Required task
Make an exact copy of all the records.

Raw records
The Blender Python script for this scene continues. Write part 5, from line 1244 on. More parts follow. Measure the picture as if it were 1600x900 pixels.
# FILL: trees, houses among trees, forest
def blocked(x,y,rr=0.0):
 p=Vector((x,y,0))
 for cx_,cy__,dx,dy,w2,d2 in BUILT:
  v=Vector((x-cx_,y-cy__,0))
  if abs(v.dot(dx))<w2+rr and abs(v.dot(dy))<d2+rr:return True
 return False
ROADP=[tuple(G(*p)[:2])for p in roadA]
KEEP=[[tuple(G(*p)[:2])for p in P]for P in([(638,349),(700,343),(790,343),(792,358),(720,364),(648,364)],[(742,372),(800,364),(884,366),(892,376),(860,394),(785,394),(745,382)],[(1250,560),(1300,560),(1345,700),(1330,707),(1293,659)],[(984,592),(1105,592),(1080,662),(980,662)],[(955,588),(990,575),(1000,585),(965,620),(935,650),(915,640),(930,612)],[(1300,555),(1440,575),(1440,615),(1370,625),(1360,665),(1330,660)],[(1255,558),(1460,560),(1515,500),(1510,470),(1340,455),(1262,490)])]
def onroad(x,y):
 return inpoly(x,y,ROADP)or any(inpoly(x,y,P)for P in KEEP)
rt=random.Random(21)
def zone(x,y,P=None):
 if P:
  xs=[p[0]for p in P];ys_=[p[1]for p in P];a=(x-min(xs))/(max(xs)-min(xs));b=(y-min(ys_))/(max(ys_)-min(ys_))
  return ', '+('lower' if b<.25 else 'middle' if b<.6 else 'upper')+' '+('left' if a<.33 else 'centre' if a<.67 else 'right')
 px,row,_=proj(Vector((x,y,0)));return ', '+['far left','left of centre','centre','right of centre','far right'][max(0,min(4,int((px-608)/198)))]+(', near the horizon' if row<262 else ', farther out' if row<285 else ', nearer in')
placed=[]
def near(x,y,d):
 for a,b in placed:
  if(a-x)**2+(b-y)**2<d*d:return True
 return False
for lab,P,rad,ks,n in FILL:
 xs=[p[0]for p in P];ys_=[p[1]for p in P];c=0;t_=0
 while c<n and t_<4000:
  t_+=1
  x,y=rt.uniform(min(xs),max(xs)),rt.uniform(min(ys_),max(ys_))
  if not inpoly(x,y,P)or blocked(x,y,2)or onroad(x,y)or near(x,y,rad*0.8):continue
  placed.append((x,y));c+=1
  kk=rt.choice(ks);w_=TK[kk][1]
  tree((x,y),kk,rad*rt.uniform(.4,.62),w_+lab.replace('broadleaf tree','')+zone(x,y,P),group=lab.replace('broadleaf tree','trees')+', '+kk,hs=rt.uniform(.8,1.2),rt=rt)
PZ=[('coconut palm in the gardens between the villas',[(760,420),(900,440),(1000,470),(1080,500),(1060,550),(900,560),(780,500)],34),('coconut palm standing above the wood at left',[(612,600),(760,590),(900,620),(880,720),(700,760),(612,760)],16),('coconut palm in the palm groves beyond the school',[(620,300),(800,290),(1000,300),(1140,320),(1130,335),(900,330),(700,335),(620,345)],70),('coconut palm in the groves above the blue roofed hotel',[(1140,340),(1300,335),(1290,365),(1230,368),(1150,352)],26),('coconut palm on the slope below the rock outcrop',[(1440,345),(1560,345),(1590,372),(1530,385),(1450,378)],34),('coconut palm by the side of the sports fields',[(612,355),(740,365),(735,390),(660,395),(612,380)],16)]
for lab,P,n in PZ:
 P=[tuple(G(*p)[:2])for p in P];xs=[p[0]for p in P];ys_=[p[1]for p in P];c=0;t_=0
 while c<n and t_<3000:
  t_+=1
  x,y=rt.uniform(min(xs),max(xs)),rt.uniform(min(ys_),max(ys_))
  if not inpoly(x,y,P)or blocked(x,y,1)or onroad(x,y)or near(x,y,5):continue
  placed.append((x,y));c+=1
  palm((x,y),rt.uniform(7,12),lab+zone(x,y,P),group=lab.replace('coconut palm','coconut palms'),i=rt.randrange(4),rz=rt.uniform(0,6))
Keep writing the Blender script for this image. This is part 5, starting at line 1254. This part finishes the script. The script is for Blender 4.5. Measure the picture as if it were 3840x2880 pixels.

Answer below
The Blender Python script for this scene continues. Write part 5, from line 1244 on. More parts follow. Measure the picture as if it were 1600x900 pixels.
# FILL: trees, houses among trees, forest
def blocked(x,y,rr=0.0):
 p=Vector((x,y,0))
 for cx_,cy__,dx,dy,w2,d2 in BUILT:
  v=Vector((x-cx_,y-cy__,0))
  if abs(v.dot(dx))<w2+rr and abs(v.dot(dy))<d2+rr:return True
 return False
ROADP=[tuple(G(*p)[:2])for p in roadA]
KEEP=[[tuple(G(*p)[:2])for p in P]for P in([(638,349),(700,343),(790,343),(792,358),(720,364),(648,364)],[(742,372),(800,364),(884,366),(892,376),(860,394),(785,394),(745,382)],[(1250,560),(1300,560),(1345,700),(1330,707),(1293,659)],[(984,592),(1105,592),(1080,662),(980,662)],[(955,588),(990,575),(1000,585),(965,620),(935,650),(915,640),(930,612)],[(1300,555),(1440,575),(1440,615),(1370,625),(1360,665),(1330,660)],[(1255,558),(1460,560),(1515,500),(1510,470),(1340,455),(1262,490)])]
def onroad(x,y):
 return inpoly(x,y,ROADP)or any(inpoly(x,y,P)for P in KEEP)
rt=random.Random(21)
def zone(x,y,P=None):
 if P:
  xs=[p[0]for p in P];ys_=[p[1]for p in P];a=(x-min(xs))/(max(xs)-min(xs));b=(y-min(ys_))/(max(ys_)-min(ys_))
  return ', '+('lower' if b<.25 else 'middle' if b<.6 else 'upper')+' '+('left' if a<.33 else 'centre' if a<.67 else 'right')
 px,row,_=proj(Vector((x,y,0)));return ', '+['far left','left of centre','centre','right of centre','far right'][max(0,min(4,int((px-608)/198)))]+(', near the horizon' if row<262 else ', farther out' if row<285 else ', nearer in')
placed=[]
def near(x,y,d):
 for a,b in placed:
  if(a-x)**2+(b-y)**2<d*d:return True
 return False
for lab,P,rad,ks,n in FILL:
 xs=[p[0]for p in P];ys_=[p[1]for p in P];c=0;t_=0
 while c<n and t_<4000:
  t_+=1
  x,y=rt.uniform(min(xs),max(xs)),rt.uniform(min(ys_),max(ys_))
  if not inpoly(x,y,P)or blocked(x,y,2)or onroad(x,y)or near(x,y,rad*0.8):continue
  placed.append((x,y));c+=1
  kk=rt.choice(ks);w_=TK[kk][1]
  tree((x,y),kk,rad*rt.uniform(.4,.62),w_+lab.replace('broadleaf tree','')+zone(x,y,P),group=lab.replace('broadleaf tree','trees')+', '+kk,hs=rt.uniform(.8,1.2),rt=rt)
PZ=[('coconut palm in the gardens between the villas',[(760,420),(900,440),(1000,470),(1080,500),(1060,550),(900,560),(780,500)],34),('coconut palm standing above the wood at left',[(612,600),(760,590),(900,620),(880,720),(700,760),(612,760)],16),('coconut palm in the palm groves beyond the school',[(620,300),(800,290),(1000,300),(1140,320),(1130,335),(900,330),(700,335),(620,345)],70),('coconut palm in the groves above the blue roofed hotel',[(1140,340),(1300,335),(1290,365),(1230,368),(1150,352)],26),('coconut palm on the slope below the rock outcrop',[(1440,345),(1560,345),(1590,372),(1530,385),(1450,378)],34),('coconut palm by the side of the sports fields',[(612,355),(740,365),(735,390),(660,395),(612,380)],16)]
for lab,P,n in PZ:
 P=[tuple(G(*p)[:2])for p in P];xs=[p[0]for p in P];ys_=[p[1]for p in P];c=0;t_=0
 while c<n and t_<3000:
  t_+=1
  x,y=rt.uniform(min(xs),max(xs)),rt.uniform(min(ys_),max(ys_))
  if not inpoly(x,y,P)or blocked(x,y,1)or onroad(x,y)or near(x,y,5):continue
  placed.append((x,y));c+=1
  palm((x,y),rt.uniform(7,12),lab+zone(x,y,P),group=lab.replace('coconut palm','coconut palms'),i=rt.randrange(4),rz=rt.uniform(0,6))
Keep writing the Blender script for this image. This is part 5, starting at line 1254. This part finishes the script. The script is for Blender 4.5. Measure the picture as if it were 3840x2880 pixels.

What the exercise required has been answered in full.